Generation of 560 fs soliton at 10 GHz from optically cross-gain-modulation mode-locked SOA fiber laser

Abstract

Optically harmonic mode-locking and femtosecond compression of a semiconductor optical amplifier fiber laser (SOAFL) induced by backward injecting a dark-optical-comb pulse-train at 10 GHz is demonstrated for the first time. The injected dark-optical-comb with 25-ps pulsewidth can be generated by seeding tunable laser into a Mach-Zehnder intensity modulator (MZM) at DC biased point of 0 V. The MZM is driven by a commercial electrical comb generator under an input microwave power of 28 dBm at repetition frequency of 10 GHz. Theoretical simulation indicates that the backward injection of dark-optical-comb results in a wide gain-depletion width (as well as a narrow gain window of ≤25 ps) within one modulation period, providing a cross-gain-modulation mode-locking of the SOAFL with a shortest pulsewidth of 5.4 ps at 10 GHz. The difficulty in mode-locking the SOAFL by an optical short pulse (bright-optical comb) injection is also demonstrated and elucidated by the insufficient gain-depletion time (as well as modulation depth).

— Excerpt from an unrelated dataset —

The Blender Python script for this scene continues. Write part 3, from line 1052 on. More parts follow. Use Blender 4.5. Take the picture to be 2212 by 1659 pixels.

After propagating through a 75m-long dispersion compensating fiber (DCF), the negatively chirped SOAFL pulsewidth that is mode-locked by the backward injected dark-optical-comb can be linearly dispersion-compensated and slightly shortened to 3.9 ps. By increasing the peak power of the dispersion-compensated SOAFL pulse to 51 W and propagating it through a 76.7m-long single mode fiber (SMF), an eighth-order nonlinearly soliton compression is achieved with the pulsewidth, linewidth, and time-bandwidth product of 560 fs, 4.5 nm and 0.31, respectively.